Calling Giffords a "good friend," Matheson said it's deplorable she was targeted at an event designed to talk to constituents about the nation's direction.

"This is a very tragic day. This is an outrage that this sort of thing could happen in our country … that is all about competition of ideas," Matheson said.

"When you're in the public domain, the best representatives listen to their constituents. They take the time to go out and meet lots of people. I know that is something Gabby Giffords valued. I hope everyone in the country rallies around Gabby and the other victims."

Matheson, a leader in the moderate-to-conservative Blue Dog Coalition, said he interviewed Giffords to join the coalition when she ran for Congress. He praised her dedication to the Science Committee and said Giffords had a passion for researching solar-energy issues.

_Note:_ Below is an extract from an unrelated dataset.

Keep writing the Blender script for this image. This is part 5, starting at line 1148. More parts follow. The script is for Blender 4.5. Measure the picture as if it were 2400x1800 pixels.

Giffords, 40, was re-elected to her third term in November. She was a member of the Arizona House and Senate before coming to Washington. Giffords represents "one of the real up-and-comers in American politics," Matheson said.

Matheson said the shooting could lead to discussion about security policies for elected officials. He added that he has never worried about his own security on the campaign trail or at public events designed to gain constituent feedback.

But Saturday's events, he said, show "there are vulnerabilities."

"I'm sure this act will show there may need to be discussion on how to change that," Matheson said.

Rep. Jason Chaffetz, R-Utah, who works in an office next door to Giffords', said he contacted U.S. Capitol police Saturday after receiving what he considered an inappropriate Twitter message about the Giffords attack.

"People just need to calm down," Chaffetz said. "Take a deep breath. It's not the time or place for that. This type of senseless act of violence should never happen. My thoughts and prayers are with all of today's victims and their families. May God bless her and all those affected by this tragedy."

Rep. Rob Bishop worked closely with Giffords to ensure the solid-rocket booster, which is manufactured in Utah, remains part of NASA's next-generation space shuttle.

"This is sad; this is unfortunate; this is reprehensible; hopefully it will never be replicated again," he said.

Sen. Mike Lee said, "There is simply no excuse for such brutality, and it's especially unfortunate that she was attacked while serving those she represents."

And Utah's senior senator, Orrin Hatch, condemned "this senseless and brutal act of violence. … Acts and threats of violence have no place in our political discourse or in a civil society."